L’accumulation cyclique de dette
par le secteur privé ne disparaît jamais du système, et finit par entraîner
un super-cycle du crédit, qui voit l’accumulation de mal-investissements
couvrir plusieurs cycles du crédit. Les deux super-cycles que nous avons
traversés depuis la naissance de la Fed ont atteint leur apogée en 1929 et à
la fin des années 1970, et ont présenté des caractéristiques bien
différentes. Les crises du crédit représentent une menace constamment accrue
pour la survie du système financier. Comment pourrions-nous oublier ce qui s’est
passé après l’effondrement de Lehman ; l’effondrement des prix, et le
plus gros chèque bancaire jamais signé, d’une valeur de 13 trillions de
dollars, financé par la dévaluation monétaire et offert aux banques par la
Fed ? Au vu de la dette non-productrice accumulée depuis 2008, que
pouvons-nous attendre de la prochaine crise ?

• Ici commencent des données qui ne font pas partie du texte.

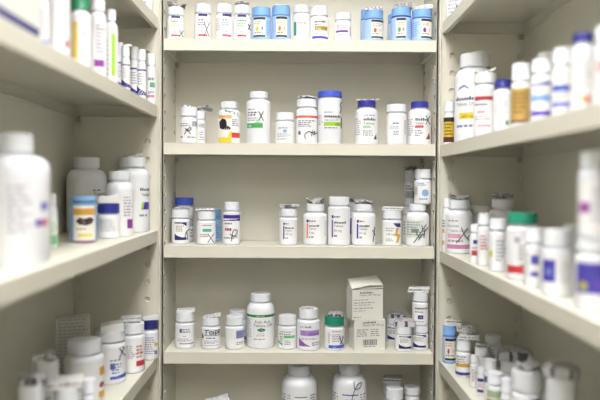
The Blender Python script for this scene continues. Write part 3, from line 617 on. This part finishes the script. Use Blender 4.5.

Quand le prochain effondrement
se produira, nous pouvons être certains qu’il sera d’une échelle plus
importante encore. La dette du secteur privé aux Etats-Unis et ailleurs est
désormais si importante et si dangereuse qu’il pourrait suffire de bien moins
que d’une hausse des taux d’intérêt pour que tout s’effondre. Le cycle du
crédit présente des signes de fatigue tels que le temps pourrait suffire à l’abattre.
Très peu de gens comprennent les
dynamiques d’un cycle du crédit, parce qu’on les a poussés à croire qu’il s’agit
d’un cycle économique susceptible d’être corrigé par une création judicieuse
de crédit. Keynes, le dieu économique des économistes d’Etat, s’est trompé.
Les monétaristes aussi, qui pensaient que les banques centrales n’avaient qu’à
modifier leurs politiques. Il est impossible de répondre à un cycle du crédit
par la gestion des taux d’intérêt et la création de toujours plus de crédit.
Cela revient simplement à donner à un pyromane une nouvelle boîte d’allumettes.
C’est une situation qui frustre
énormément la majorité silencieuse, les « déplorables », pour
reprendre les mots d’Hillary Clinton, ceux qui demeurent silencieux jusqu’aux
élections. Pour les déplorables, obtenir ce pour quoi ils votent s’avère
impossible, parce que le faire reviendrait à remettre l’Etat lui-même en
question. Nous pouvons le voir au travers des luttes quotidiennes entre l’Etat
américain et le nouveau président. L’idée que le président dirige l’Etat est
lentement réfutée. Le Deep State, les agences de renseignements dont les
conseils ont jusqu’alors toujours été acceptés par les présidents, gagne de
jour en jour des batailles clés contre le président Trump. Poutine est de
nouveau diabolisé, des forces américaines sont de nouveau déployées pour
combattre Isis (une organisation terroriste créée par l’approbation tacite
des alliés des Etats-Unis), et 54 milliards de dollars supplémentaires vont
être dépensées par le secteur militaire.
La bataille la plus importante
entre l’Etat et le président se jouera cette semaine. Le Trésor n’a plus d’argent.
Le président tentera-t-il de réduire l’Etat, comme il l’a promis aux déplorables,
ou trahira-t-il ses électeurs en faveur d’une hausse du plafond de la dette,
d’une hausse des taxes, ou les deux ? La position du président est
remise en question non seulement par le Deep State, mais aussi par le
Département du Trésor.
Pour les marchés financiers, les
conséquences en seront potentiellement alarmantes. Les évaluations boursières
sont basées sur l’idée que Trump sait ce qu’il fait et pourra parvenir à ses
objectifs. S’il échouait et devait rehausser les dépenses publiques et les
taxes, les marchés boursiers surévalués se trouveront affaiblis par l’argent
qui sortira de Wall Street. Non seulement les entreprises continueront d’avoir
besoin de financer leurs mal-investissements au travers d’un niveau d’endettement
croissant, un déficit gouvernemental croissant, en l’absence d’une hausse des
taxes, nécessitera aussi une accélération des émissions d’obligations par le
Trésor. Ajoutez à ces flux de capitaux qui draineront les marchés financiers
le besoin pour la Fed de rehausser les taux d’intérêt à mesure qu’accélèrera
l’inflation, et vous avez tous les ingrédients nécessaires à un retournement
brutal du marché obligataire.
Et c’est probablement ce qui se
passera. La réponse à la question posée par le titre de cet article est
simplement un « non » empathique. Les déplorables sont loin de
comprendre ces dynamiques, et il semblerait que ce soit aussi le cas de
celui qu’ils ont désigné, le président Trump. La Fed, qui continue de croire
qu’elle gère un cycle économique, ne semble pas non plus le comprendre.
Comment la situation pourrait-elle bien tourner ?
i voir Why American History is not what they say: An
Introduction to Revisionism par Jeff Riggenbach, p.167.